The upside of a ‘price war’ is that clients will end up with very low charges and will rightly feel they have secured an excellent deal for their employees, which in the short term anyway they have. What we have seen though over the last few years and indeed as recently as this year is one provider after another struggle to sustain their corporate pensions businesses on the margins they were generating and in a number of cases has led them to completely withdraw from the market. This in turn often leads to clients having to review their pension arrangements with many starting to question the validity and robustness of the original advice given to them by their advisers. This scenario is going to be an increasingly bitter pill to swallow for some clients who will simply not have the money available to fund the associated costs of another review so soon after a previous one.

The downside comes as other providers feel compelled by clients and their advisers to get close to or match the terms being offered by the one or two providers who are so obviously out on a limb when their terms are compared to most. The result of this strategy is it simply skews the whole approach to robust rational pricing attempting to create a sustainable market, serving only to sustain a false economy where the client will arguably be the one who ends up losing out in the future.
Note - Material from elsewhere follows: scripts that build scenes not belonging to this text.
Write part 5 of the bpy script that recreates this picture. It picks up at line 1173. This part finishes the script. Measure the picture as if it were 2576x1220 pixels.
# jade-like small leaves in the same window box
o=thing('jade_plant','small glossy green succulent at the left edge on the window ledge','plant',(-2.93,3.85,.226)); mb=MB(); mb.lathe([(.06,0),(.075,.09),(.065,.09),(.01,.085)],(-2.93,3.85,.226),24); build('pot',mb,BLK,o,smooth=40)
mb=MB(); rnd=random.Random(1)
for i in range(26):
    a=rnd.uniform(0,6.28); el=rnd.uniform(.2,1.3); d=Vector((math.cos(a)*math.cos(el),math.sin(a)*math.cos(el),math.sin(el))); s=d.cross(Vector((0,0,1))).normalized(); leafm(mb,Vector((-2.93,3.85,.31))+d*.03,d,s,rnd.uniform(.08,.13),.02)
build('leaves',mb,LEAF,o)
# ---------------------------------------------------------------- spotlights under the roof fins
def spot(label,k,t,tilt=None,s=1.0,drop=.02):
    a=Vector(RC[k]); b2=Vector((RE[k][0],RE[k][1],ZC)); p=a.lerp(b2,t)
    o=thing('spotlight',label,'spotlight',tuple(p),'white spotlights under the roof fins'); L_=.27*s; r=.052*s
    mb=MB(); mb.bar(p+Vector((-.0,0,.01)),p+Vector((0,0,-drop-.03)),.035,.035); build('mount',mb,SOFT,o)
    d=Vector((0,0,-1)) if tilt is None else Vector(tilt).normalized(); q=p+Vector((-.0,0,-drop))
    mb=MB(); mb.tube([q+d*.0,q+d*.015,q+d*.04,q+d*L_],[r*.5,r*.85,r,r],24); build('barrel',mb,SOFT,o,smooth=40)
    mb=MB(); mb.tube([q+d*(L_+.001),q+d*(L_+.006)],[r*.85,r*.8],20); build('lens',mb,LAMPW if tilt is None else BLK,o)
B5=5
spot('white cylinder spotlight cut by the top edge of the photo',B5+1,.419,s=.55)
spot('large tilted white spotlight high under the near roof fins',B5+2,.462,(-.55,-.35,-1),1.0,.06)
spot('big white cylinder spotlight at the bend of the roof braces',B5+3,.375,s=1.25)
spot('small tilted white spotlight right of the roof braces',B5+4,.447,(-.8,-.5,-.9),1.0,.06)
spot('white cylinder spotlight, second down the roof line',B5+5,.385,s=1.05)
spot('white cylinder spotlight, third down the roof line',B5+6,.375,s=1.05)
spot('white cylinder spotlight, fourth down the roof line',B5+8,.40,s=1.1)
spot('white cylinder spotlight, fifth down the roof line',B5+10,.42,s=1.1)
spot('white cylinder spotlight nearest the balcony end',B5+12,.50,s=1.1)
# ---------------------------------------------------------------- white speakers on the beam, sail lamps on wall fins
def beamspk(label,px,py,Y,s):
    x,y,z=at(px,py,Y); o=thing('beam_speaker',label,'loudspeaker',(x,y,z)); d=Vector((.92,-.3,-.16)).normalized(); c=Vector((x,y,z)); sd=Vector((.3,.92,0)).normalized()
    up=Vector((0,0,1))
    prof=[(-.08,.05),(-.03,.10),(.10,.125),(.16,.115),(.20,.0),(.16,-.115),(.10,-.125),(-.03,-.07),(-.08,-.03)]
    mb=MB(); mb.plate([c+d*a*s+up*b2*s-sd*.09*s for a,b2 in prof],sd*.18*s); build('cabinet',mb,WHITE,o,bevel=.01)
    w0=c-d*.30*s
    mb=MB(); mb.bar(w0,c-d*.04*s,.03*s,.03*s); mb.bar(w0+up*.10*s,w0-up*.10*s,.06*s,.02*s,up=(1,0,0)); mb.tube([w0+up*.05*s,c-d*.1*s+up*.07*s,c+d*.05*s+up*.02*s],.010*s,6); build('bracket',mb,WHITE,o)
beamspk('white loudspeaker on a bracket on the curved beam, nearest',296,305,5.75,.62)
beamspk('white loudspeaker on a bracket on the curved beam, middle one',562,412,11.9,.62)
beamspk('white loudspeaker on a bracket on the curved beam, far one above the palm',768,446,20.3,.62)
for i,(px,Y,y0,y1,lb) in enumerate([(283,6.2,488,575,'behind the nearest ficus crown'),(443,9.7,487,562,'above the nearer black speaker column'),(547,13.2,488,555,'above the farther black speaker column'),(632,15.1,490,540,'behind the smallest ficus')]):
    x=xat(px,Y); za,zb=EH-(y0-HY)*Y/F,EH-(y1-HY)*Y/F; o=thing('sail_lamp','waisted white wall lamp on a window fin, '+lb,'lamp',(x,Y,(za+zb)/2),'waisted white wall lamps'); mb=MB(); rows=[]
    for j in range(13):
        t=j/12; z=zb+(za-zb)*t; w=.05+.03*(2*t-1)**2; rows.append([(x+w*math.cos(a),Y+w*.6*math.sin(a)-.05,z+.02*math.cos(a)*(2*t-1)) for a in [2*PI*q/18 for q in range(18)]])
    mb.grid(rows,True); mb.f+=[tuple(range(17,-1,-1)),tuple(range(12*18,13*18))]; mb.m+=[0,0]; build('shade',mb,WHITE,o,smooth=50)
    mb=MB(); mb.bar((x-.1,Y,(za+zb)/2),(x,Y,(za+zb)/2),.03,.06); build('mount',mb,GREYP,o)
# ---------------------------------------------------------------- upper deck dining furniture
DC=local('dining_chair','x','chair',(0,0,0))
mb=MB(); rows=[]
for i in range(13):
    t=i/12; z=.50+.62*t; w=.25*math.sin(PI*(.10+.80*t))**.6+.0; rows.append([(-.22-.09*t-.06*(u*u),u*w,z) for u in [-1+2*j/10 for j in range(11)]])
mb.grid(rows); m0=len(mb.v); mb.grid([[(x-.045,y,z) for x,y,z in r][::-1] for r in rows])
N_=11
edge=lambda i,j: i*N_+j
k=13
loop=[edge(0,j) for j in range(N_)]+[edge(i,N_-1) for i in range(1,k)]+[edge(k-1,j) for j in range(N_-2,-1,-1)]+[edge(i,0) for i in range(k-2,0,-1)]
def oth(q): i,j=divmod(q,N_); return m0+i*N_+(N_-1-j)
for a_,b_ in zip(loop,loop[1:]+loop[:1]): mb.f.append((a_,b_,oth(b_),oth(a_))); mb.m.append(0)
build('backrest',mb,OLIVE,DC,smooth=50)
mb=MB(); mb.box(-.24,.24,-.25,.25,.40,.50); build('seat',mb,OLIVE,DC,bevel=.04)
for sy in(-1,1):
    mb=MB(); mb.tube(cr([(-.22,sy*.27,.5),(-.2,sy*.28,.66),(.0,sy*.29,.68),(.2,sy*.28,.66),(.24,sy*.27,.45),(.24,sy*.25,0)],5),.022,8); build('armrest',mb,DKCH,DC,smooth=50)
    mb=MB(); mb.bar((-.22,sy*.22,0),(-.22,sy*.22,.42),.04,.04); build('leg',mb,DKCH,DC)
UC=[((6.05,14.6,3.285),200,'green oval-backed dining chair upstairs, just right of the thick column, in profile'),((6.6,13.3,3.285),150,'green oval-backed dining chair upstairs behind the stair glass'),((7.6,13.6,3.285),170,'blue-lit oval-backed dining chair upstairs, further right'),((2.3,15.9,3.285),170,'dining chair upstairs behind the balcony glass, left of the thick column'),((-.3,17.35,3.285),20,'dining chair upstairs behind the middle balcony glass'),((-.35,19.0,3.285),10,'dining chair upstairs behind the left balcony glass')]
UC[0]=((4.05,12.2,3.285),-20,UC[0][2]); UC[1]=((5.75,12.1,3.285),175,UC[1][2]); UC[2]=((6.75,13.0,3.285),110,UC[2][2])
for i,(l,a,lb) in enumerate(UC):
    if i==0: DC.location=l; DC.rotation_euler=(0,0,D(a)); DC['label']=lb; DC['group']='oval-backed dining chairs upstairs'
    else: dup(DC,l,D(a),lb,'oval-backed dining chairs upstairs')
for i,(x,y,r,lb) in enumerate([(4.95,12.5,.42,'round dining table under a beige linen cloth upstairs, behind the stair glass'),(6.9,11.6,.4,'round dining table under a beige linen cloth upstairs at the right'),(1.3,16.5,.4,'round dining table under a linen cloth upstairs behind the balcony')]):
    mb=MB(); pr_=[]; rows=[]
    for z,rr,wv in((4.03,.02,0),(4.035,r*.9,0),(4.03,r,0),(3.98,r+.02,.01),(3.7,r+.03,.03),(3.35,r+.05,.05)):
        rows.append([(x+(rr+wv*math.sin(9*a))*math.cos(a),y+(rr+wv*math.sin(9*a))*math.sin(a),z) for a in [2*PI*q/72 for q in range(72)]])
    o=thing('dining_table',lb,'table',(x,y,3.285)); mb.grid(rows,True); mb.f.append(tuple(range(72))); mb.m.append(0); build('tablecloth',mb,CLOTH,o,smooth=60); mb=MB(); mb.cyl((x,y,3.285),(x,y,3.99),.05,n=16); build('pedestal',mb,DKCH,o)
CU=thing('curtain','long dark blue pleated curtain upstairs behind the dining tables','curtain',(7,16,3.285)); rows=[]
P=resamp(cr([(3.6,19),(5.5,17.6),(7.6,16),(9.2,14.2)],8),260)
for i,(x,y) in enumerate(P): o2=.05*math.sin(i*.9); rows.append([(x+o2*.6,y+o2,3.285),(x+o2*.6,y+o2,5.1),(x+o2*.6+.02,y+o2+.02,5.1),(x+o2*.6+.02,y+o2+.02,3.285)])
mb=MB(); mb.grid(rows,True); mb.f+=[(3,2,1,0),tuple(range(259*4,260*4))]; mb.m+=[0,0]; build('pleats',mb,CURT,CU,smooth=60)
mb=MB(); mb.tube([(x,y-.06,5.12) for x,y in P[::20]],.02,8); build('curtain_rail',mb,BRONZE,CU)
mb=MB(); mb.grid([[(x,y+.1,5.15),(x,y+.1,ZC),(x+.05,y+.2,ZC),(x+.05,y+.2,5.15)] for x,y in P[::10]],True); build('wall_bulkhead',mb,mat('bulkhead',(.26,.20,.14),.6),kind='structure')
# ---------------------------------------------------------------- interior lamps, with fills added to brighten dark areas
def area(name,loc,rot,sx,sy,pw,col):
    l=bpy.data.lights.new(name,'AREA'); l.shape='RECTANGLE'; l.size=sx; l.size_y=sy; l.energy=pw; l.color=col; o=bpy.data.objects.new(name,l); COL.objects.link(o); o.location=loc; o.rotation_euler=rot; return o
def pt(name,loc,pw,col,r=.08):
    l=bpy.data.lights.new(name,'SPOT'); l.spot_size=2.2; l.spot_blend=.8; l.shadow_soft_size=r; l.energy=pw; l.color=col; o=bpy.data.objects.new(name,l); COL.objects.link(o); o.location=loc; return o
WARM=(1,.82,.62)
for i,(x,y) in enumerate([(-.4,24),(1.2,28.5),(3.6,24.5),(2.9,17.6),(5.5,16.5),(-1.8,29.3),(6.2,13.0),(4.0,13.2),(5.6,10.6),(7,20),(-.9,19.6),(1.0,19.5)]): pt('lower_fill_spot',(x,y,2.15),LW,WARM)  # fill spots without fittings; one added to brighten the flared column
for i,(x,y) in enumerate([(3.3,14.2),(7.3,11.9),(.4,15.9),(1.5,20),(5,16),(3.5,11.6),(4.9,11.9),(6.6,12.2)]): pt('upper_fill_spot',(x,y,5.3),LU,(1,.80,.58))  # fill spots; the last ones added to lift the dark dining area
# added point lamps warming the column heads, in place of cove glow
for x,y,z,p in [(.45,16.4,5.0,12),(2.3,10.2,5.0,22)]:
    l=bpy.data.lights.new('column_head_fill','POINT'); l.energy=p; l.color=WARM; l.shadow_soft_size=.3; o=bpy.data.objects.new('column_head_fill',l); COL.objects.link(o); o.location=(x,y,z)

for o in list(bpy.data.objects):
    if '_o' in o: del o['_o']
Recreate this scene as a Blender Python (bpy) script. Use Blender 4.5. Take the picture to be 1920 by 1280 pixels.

If some level of sanity is to return to the pricing of new DC schemes, what we really need is for more commentators to place less importance on the market share of corporate pensions volumes that providers are writing and instead focus on the underlying profit margin that the business is actually generating. If you also consider the impact on the numbers that comes from recording internal scheme re-writes as ‘new’ business, as some providers regularly do, the amount of actual profit being generated by some starts to become highly questionable! This change in focus would allow many of us to continue directing our efforts to providing good quality customer service and communications innovation which are the bedrock of any corporate pension arrangement at a price which makes financial sense to all parties involved.

There may be a hypotheses that says we could find ourselves in a situation where all schemes are so keenly priced that the terms will never be beaten (can only then go up) but the providers will fail in the most important aspect of customer service as they struggle to find the budget to sustain their corporate pensions business.